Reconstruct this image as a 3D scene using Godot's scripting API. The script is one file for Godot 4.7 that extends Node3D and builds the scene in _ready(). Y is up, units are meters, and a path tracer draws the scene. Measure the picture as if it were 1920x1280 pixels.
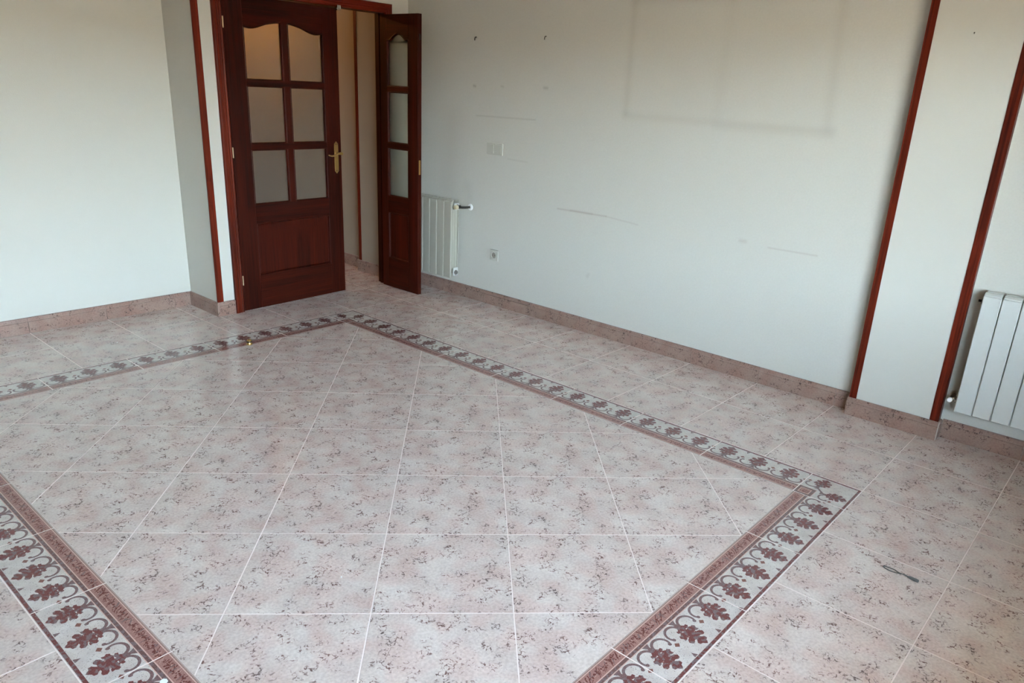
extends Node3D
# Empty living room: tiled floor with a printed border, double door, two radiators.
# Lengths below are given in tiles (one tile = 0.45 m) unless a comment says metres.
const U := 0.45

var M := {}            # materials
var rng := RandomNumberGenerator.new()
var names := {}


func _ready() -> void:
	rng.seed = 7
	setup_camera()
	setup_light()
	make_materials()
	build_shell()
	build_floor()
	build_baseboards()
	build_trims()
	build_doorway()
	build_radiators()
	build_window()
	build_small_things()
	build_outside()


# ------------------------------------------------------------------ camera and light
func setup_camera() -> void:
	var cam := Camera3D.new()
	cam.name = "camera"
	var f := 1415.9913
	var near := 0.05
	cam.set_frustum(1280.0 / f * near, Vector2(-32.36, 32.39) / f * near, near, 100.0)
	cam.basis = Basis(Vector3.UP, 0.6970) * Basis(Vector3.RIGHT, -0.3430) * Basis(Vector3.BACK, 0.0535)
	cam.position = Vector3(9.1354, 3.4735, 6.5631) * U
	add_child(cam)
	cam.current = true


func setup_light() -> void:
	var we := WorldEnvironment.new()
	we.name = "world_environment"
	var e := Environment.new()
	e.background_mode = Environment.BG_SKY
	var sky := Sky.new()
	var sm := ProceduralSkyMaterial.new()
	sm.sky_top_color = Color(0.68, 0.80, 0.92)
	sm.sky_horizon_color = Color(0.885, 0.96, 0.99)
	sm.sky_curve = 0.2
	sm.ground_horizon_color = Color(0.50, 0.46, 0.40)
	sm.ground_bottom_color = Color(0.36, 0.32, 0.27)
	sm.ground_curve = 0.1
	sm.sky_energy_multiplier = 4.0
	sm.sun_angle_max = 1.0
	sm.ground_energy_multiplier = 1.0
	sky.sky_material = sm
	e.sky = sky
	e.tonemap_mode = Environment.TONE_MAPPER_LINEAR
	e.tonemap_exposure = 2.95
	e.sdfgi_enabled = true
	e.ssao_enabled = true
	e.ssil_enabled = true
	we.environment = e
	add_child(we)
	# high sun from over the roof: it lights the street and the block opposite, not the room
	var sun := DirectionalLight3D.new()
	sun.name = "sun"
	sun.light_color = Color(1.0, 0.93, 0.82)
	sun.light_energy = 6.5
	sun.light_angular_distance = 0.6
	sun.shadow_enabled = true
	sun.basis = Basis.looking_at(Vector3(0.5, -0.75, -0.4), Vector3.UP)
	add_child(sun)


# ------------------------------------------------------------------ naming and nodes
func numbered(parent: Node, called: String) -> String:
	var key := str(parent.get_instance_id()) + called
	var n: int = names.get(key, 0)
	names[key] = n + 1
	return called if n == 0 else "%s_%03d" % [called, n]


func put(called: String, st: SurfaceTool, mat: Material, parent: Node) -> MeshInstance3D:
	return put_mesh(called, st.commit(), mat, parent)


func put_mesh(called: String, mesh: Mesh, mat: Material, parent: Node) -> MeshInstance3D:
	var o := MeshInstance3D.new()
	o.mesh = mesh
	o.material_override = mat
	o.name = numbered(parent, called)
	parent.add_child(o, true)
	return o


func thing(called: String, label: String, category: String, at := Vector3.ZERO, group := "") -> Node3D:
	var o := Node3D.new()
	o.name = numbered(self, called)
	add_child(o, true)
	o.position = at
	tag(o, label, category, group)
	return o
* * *
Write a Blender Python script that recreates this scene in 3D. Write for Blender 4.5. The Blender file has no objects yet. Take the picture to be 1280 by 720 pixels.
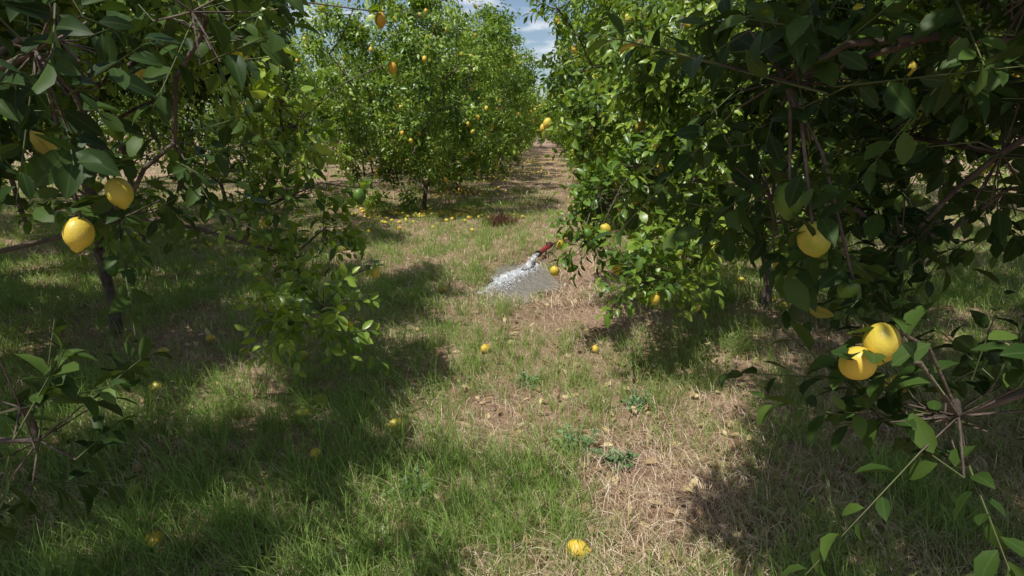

Problem to work on —
Transcribe only the lines from the line holding "Reconstruct this image" through the line holding "cam.current = true", inclusive, without any of the pictures.

Complete answer —
Reconstruct this image as a 3D scene using Godot's scripting API. The script is one file for Godot 4.7 that extends Node3D and builds the scene in _ready(). Y is up, units are meters, and a path tracer draws the scene. Measure the picture as if it were 1920x1280 pixels.
extends Node3D
# Empty living room: tiled floor with a printed border, double door, two radiators.
# Lengths below are given in tiles (one tile = 0.45 m) unless a comment says metres.
const U := 0.45

var M := {}            # materials
var rng := RandomNumberGenerator.new()
var names := {}


func _ready() -> void:
	rng.seed = 7
	setup_camera()
	setup_light()
	make_materials()
	build_shell()
	build_floor()
	build_baseboards()
	build_trims()
	build_doorway()
	build_radiators()
	build_window()
	build_small_things()
	build_outside()


# ------------------------------------------------------------------ camera and light
func setup_camera() -> void:
	var cam := Camera3D.new()
	cam.name = "camera"
	var f := 1415.9913
	var near := 0.05
	cam.set_frustum(1280.0 / f * near, Vector2(-32.36, 32.39) / f * near, near, 100.0)
	cam.basis = Basis(Vector3.UP, 0.6970) * Basis(Vector3.RIGHT, -0.3430) * Basis(Vector3.BACK, 0.0535)
	cam.position = Vector3(9.1354, 3.4735, 6.5631) * U
	add_child(cam)
	cam.current = true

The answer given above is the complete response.